11. A wafer composite, comprising:

a layer stack comprising a device layer and an insulator layer, wherein the device layer comprises electronic elements, and wherein the insulator layer is in contact with a back surface of the device layer;

an adhesive tape on a side of the layer stack opposite the device layer; and

a spacer disk on a side of the adhesive tape opposite the insulator layer, wherein a lateral shape and dimension of the spacer disk and the layer stack are identical.

12. The wafer composite of claim 11, wherein a thickness of the device layer is at most 100 nm, and wherein a sum of a thickness of the layer stack and a thickness of the spacer disk is at least 100 μm.

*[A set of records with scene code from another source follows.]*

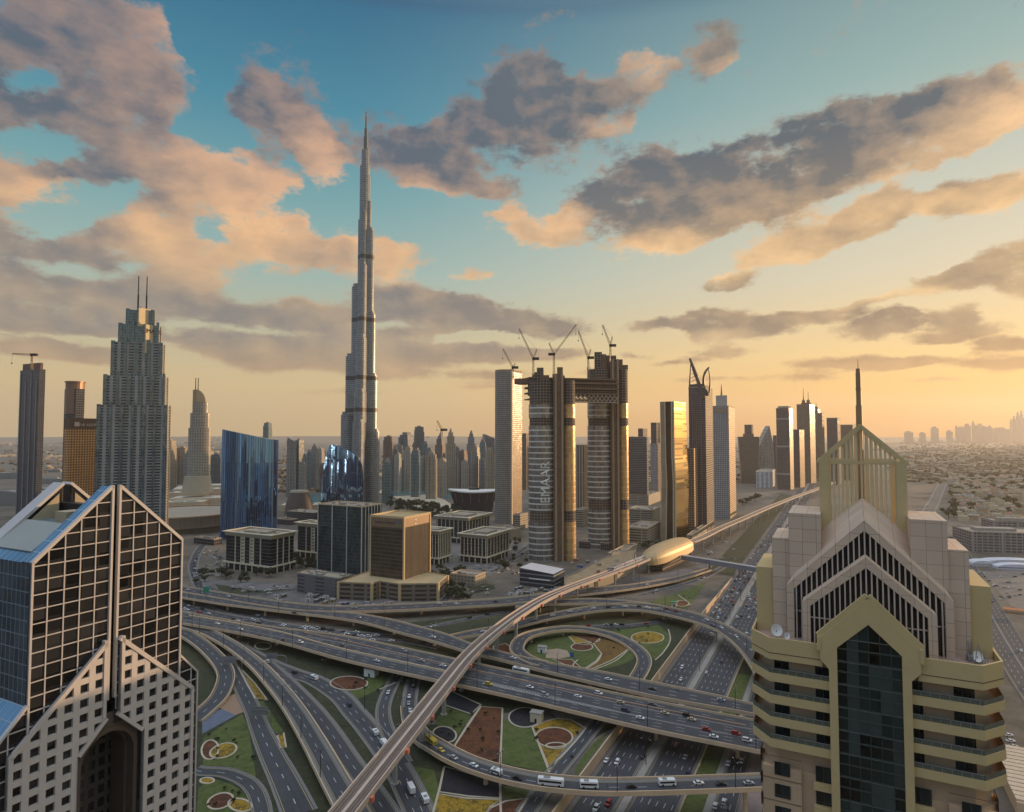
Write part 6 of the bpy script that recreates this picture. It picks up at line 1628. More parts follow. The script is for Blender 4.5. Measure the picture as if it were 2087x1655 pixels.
# ---- station, footbridge and construction yard
def station():
    cs = DECKS['rail']; i0 = min(range(len(cs)), key=lambda i: (cs[i] - P(1334, 1138, 19)).length); i1 = min(range(len(cs)), key=lambda i: (cs[i] - P(1408, 1106, 18)).length)
    a, b = cs[i0], cs[i1]; d = (b - a); L = d.length; d.normalize(); mid = (a + b) / 2
    t = thing('golden_station', 'golden shell shaped station roof over the rail viaduct', 'station', (mid.x, mid.y, mid.z), atan2(d.y, d.x))
    mb = MB(); n, m = 26, 14
    def pt(i, j):
        u = i / n * 2 - 1; w = (1 - abs(u) ** 2.6) ** .5 * 14 + 2.5; h = (1 - abs(u) ** 2.8) ** .5 * 12.5 + 3.5
        th = pi * (j / m); return ((u * (L * .5 + 9)), -w * cos(th), -4 + h * sin(th) ** .8 if 0 < j < m else -7)
    for i in range(n):
        for j in range(m): mb.face([pt(i, j), pt(i + 1, j), pt(i + 1, j + 1), pt(i, j + 1)], 0, [(i * 5, j * 4), (i * 5 + 5, j * 4), (i * 5 + 5, j * 4 + 4), (i * 5, j * 4 + 4)])
    mb.build('shell', plain('golden_shell_metal', (.52, .37, .19), .55, .3, var=.15), t, smooth=True)
    mb = MB(); mb.box(0, 0, -20, L * .7, 20, 14); mb.build('concourse', BRNT, t)
    mb = MB(); mb.tube(0, 0, [(9, -L * .5 - 8.5), (9, -L * .5 - 8.0)], 12); 
    t2 = thing('footbridge', 'grey tube footbridge crossing the sunken highway from the golden station', 'footbridge')
    p = mid - Vector((-d.y, d.x, 0)) * 18 + Vector((0, 0, -7)); q = P(1562, 1164, 12); q2 = q + (q - p) * .25
    mb = MB(); mb.bar(p, q2, 6.0, 5.0); mb.build('tube', plain('grey_tube', srgb(140, 142, 150), .4, .3), t2)
    mb = MB(); mb.bar(p + Vector((0, 0, 2.7)), q2 + Vector((0, 0, 2.7)), 6.6, .6); mb.build('roof', plain('pale_tube_roof', srgb(166, 168, 174), .4, .2), t2)
    for f in (.28, .56, .84):
        c = p.lerp(q2, f); mb = MB(); mb.tube(c.x, c.y, [(1.1, 0), (1.1, c.z - 2.4)], 10); mb.build('pier', CONC2, t2)
    # train on the viaduct just before the station
    j = min(range(len(cs)), key=lambda i: (cs[i] - P(1262, 1162, 20)).length)
    t3 = thing('metro_train', 'pale metro train with blue stripe just leaving the golden station', 'train')
    for k in range(3):
        c0 = cs[j].lerp(cs[i0], k / 3.2); c1 = cs[j].lerp(cs[i0], (k + .94) / 3.2); n2 = Vector((-(c1 - c0).y, (c1 - c0).x, 0)).normalized() * 2.2; z = Vector((0, 0, 2.0))
        mb = MB(); mb.bar(c0 + n2 + z, c1 + n2 + z, 2.8, 3.2); mb.build('carriage', plain('train_silver', srgb(196, 198, 204), .3, .5), t3)
        mb = MB(); mb.bar(c0 + n2 + z + Vector((0, 0, .2)), c1 + n2 + z + Vector((0, 0, .2)), 2.86, .9); mb.build('window_band', plain('train_blue', srgb(50, 80, 130), .2), t3)
station()
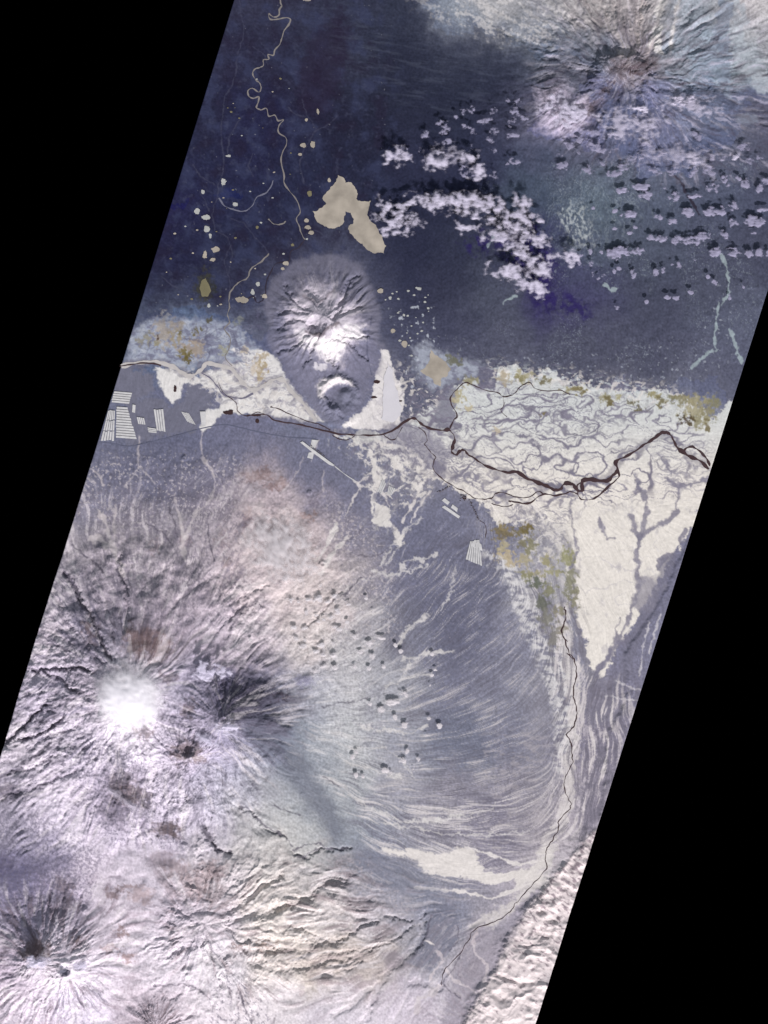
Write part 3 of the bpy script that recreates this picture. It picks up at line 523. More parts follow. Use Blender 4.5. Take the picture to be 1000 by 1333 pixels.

13. A semiconductor device, comprising:

a device layer portion comprising electronic elements and a contact pad formed on a contact side surface of the device layer portion;

an insulator layer portion in contact with a back surface of the device layer portion;

an adhesive layer on a side of the insulator layer portion opposite the device layer portion; and

a spacer layer on a side of the adhesive layer opposite the insulator layer portion.

14. The semiconductor device of claim 13, wherein a thickness of the device layer portion is at most 100 nm, and wherein a sum of a thickness of the device layer portion, a thickness of the insulator layer portion, and a thickness of the spacer layer is at least 100 μm.

15. The semiconductor device of claim 13, further comprising:

a device terminal and a wiring connection between the contact pad and the device terminal.